## START INFORMATION SHOWN
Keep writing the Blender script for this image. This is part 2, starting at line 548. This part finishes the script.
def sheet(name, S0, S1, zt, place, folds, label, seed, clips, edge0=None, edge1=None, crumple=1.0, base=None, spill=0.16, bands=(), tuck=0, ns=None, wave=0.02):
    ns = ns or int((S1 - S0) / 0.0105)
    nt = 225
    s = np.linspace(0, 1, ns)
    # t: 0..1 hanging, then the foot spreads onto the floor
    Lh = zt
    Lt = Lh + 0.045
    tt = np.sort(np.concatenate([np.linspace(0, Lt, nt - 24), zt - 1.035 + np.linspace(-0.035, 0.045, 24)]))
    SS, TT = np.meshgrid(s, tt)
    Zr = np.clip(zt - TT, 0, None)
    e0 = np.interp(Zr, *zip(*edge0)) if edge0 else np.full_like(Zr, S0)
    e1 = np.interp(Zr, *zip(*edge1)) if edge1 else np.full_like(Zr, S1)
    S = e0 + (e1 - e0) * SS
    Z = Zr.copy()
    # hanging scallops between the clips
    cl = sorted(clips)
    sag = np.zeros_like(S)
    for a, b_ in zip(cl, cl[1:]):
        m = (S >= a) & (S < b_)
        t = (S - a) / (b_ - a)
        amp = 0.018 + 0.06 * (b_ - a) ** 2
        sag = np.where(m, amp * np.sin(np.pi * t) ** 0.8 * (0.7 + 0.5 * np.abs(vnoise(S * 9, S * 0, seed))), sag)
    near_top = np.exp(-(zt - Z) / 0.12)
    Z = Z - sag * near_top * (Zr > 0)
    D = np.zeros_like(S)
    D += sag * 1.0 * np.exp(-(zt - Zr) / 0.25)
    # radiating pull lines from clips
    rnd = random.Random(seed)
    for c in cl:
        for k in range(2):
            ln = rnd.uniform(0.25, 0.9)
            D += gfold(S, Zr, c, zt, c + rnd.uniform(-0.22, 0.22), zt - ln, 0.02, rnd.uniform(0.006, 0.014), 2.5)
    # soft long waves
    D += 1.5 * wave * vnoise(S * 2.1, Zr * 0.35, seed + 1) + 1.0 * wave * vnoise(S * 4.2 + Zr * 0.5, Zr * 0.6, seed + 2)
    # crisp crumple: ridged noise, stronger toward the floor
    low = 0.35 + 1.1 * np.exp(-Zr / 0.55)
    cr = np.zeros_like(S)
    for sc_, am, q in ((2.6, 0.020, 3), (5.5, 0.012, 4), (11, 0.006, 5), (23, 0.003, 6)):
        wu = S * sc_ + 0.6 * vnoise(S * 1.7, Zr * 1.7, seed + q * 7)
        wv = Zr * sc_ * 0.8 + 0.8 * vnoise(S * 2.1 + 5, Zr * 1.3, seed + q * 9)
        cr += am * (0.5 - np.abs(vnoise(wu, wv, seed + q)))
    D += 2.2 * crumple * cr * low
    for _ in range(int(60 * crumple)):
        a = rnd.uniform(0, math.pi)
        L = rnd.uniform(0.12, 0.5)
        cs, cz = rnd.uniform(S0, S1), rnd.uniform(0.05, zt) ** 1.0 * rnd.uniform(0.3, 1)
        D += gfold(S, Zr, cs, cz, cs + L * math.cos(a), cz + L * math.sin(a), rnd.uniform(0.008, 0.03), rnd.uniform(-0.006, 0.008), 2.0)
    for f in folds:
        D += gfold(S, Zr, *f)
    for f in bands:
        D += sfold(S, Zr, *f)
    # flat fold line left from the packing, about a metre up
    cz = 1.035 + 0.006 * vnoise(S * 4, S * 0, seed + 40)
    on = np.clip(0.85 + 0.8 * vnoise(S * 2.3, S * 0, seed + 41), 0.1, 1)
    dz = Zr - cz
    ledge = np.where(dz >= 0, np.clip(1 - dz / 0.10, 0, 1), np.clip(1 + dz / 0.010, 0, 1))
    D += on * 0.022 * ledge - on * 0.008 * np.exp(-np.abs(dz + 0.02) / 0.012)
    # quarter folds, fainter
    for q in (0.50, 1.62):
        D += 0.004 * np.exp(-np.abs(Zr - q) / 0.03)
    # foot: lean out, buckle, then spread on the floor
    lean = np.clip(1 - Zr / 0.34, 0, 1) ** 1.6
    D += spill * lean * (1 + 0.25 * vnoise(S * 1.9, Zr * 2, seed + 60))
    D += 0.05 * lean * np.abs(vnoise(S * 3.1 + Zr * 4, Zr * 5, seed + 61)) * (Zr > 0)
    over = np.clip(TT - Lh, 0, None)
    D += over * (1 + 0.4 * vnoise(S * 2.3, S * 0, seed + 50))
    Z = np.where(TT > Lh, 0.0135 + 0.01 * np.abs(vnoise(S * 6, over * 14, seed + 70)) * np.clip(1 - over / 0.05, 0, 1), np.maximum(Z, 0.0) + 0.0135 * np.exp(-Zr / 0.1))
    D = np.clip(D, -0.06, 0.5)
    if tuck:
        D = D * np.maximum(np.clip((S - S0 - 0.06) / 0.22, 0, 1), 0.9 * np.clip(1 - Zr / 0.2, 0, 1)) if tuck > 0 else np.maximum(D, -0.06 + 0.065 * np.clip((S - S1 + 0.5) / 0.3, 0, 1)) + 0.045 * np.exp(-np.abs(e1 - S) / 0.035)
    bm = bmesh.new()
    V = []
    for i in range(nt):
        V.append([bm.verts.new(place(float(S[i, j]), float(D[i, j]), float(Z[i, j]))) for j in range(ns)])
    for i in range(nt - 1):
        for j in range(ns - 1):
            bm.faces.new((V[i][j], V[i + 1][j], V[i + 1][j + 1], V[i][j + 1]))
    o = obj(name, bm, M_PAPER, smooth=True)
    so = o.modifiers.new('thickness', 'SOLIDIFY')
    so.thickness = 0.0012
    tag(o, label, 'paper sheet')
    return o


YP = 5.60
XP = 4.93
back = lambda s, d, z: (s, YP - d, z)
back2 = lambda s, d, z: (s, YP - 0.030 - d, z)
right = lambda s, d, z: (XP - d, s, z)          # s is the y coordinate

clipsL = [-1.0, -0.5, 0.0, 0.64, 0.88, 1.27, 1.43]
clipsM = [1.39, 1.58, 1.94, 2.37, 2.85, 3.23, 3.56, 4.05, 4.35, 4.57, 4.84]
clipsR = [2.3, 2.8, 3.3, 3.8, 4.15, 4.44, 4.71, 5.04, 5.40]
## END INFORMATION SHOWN
* **TASK BRIEF**
All of the data needs to be printed once more, exactly.

* **OUTPUT FOR THIS TASK**
Keep writing the Blender script for this image. This is part 2, starting at line 548. This part finishes the script.
def sheet(name, S0, S1, zt, place, folds, label, seed, clips, edge0=None, edge1=None, crumple=1.0, base=None, spill=0.16, bands=(), tuck=0, ns=None, wave=0.02):
    ns = ns or int((S1 - S0) / 0.0105)
    nt = 225
    s = np.linspace(0, 1, ns)
    # t: 0..1 hanging, then the foot spreads onto the floor
    Lh = zt
    Lt = Lh + 0.045
    tt = np.sort(np.concatenate([np.linspace(0, Lt, nt - 24), zt - 1.035 + np.linspace(-0.035, 0.045, 24)]))
    SS, TT = np.meshgrid(s, tt)
    Zr = np.clip(zt - TT, 0, None)
    e0 = np.interp(Zr, *zip(*edge0)) if edge0 else np.full_like(Zr, S0)
    e1 = np.interp(Zr, *zip(*edge1)) if edge1 else np.full_like(Zr, S1)
    S = e0 + (e1 - e0) * SS
    Z = Zr.copy()
    # hanging scallops between the clips
    cl = sorted(clips)
    sag = np.zeros_like(S)
    for a, b_ in zip(cl, cl[1:]):
        m = (S >= a) & (S < b_)
        t = (S - a) / (b_ - a)
        amp = 0.018 + 0.06 * (b_ - a) ** 2
        sag = np.where(m, amp * np.sin(np.pi * t) ** 0.8 * (0.7 + 0.5 * np.abs(vnoise(S * 9, S * 0, seed))), sag)
    near_top = np.exp(-(zt - Z) / 0.12)
    Z = Z - sag * near_top * (Zr > 0)
    D = np.zeros_like(S)
    D += sag * 1.0 * np.exp(-(zt - Zr) / 0.25)
    # radiating pull lines from clips
    rnd = random.Random(seed)
    for c in cl:
        for k in range(2):
            ln = rnd.uniform(0.25, 0.9)
            D += gfold(S, Zr, c, zt, c + rnd.uniform(-0.22, 0.22), zt - ln, 0.02, rnd.uniform(0.006, 0.014), 2.5)
    # soft long waves
    D += 1.5 * wave * vnoise(S * 2.1, Zr * 0.35, seed + 1) + 1.0 * wave * vnoise(S * 4.2 + Zr * 0.5, Zr * 0.6, seed + 2)
    # crisp crumple: ridged noise, stronger toward the floor
    low = 0.35 + 1.1 * np.exp(-Zr / 0.55)
    cr = np.zeros_like(S)
    for sc_, am, q in ((2.6, 0.020, 3), (5.5, 0.012, 4), (11, 0.006, 5), (23, 0.003, 6)):
        wu = S * sc_ + 0.6 * vnoise(S * 1.7, Zr * 1.7, seed + q * 7)
        wv = Zr * sc_ * 0.8 + 0.8 * vnoise(S * 2.1 + 5, Zr * 1.3, seed + q * 9)
        cr += am * (0.5 - np.abs(vnoise(wu, wv, seed + q)))
    D += 2.2 * crumple * cr * low
    for _ in range(int(60 * crumple)):
        a = rnd.uniform(0, math.pi)
        L = rnd.uniform(0.12, 0.5)
        cs, cz = rnd.uniform(S0, S1), rnd.uniform(0.05, zt) ** 1.0 * rnd.uniform(0.3, 1)
        D += gfold(S, Zr, cs, cz, cs + L * math.cos(a), cz + L * math.sin(a), rnd.uniform(0.008, 0.03), rnd.uniform(-0.006, 0.008), 2.0)
    for f in folds:
        D += gfold(S, Zr, *f)
    for f in bands:
        D += sfold(S, Zr, *f)
    # flat fold line left from the packing, about a metre up
    cz = 1.035 + 0.006 * vnoise(S * 4, S * 0, seed + 40)
    on = np.clip(0.85 + 0.8 * vnoise(S * 2.3, S * 0, seed + 41), 0.1, 1)
    dz = Zr - cz
    ledge = np.where(dz >= 0, np.clip(1 - dz / 0.10, 0, 1), np.clip(1 + dz / 0.010, 0, 1))
    D += on * 0.022 * ledge - on * 0.008 * np.exp(-np.abs(dz + 0.02) / 0.012)
    # quarter folds, fainter
    for q in (0.50, 1.62):
        D += 0.004 * np.exp(-np.abs(Zr - q) / 0.03)
    # foot: lean out, buckle, then spread on the floor
    lean = np.clip(1 - Zr / 0.34, 0, 1) ** 1.6
    D += spill * lean * (1 + 0.25 * vnoise(S * 1.9, Zr * 2, seed + 60))
    D += 0.05 * lean * np.abs(vnoise(S * 3.1 + Zr * 4, Zr * 5, seed + 61)) * (Zr > 0)
    over = np.clip(TT - Lh, 0, None)
    D += over * (1 + 0.4 * vnoise(S * 2.3, S * 0, seed + 50))
    Z = np.where(TT > Lh, 0.0135 + 0.01 * np.abs(vnoise(S * 6, over * 14, seed + 70)) * np.clip(1 - over / 0.05, 0, 1), np.maximum(Z, 0.0) + 0.0135 * np.exp(-Zr / 0.1))
    D = np.clip(D, -0.06, 0.5)
    if tuck:
        D = D * np.maximum(np.clip((S - S0 - 0.06) / 0.22, 0, 1), 0.9 * np.clip(1 - Zr / 0.2, 0, 1)) if tuck > 0 else np.maximum(D, -0.06 + 0.065 * np.clip((S - S1 + 0.5) / 0.3, 0, 1)) + 0.045 * np.exp(-np.abs(e1 - S) / 0.035)
    bm = bmesh.new()
    V = []
    for i in range(nt):
        V.append([bm.verts.new(place(float(S[i, j]), float(D[i, j]), float(Z[i, j]))) for j in range(ns)])
    for i in range(nt - 1):
        for j in range(ns - 1):
            bm.faces.new((V[i][j], V[i + 1][j], V[i + 1][j + 1], V[i][j + 1]))
    o = obj(name, bm, M_PAPER, smooth=True)
    so = o.modifiers.new('thickness', 'SOLIDIFY')
    so.thickness = 0.0012
    tag(o, label, 'paper sheet')
    return o


YP = 5.60
XP = 4.93
back = lambda s, d, z: (s, YP - d, z)
back2 = lambda s, d, z: (s, YP - 0.030 - d, z)
right = lambda s, d, z: (XP - d, s, z)          # s is the y coordinate

clipsL = [-1.0, -0.5, 0.0, 0.64, 0.88, 1.27, 1.43]
clipsM = [1.39, 1.58, 1.94, 2.37, 2.85, 3.23, 3.56, 4.05, 4.35, 4.57, 4.84]
clipsR = [2.3, 2.8, 3.3, 3.8, 4.15, 4.44, 4.71, 5.04, 5.40]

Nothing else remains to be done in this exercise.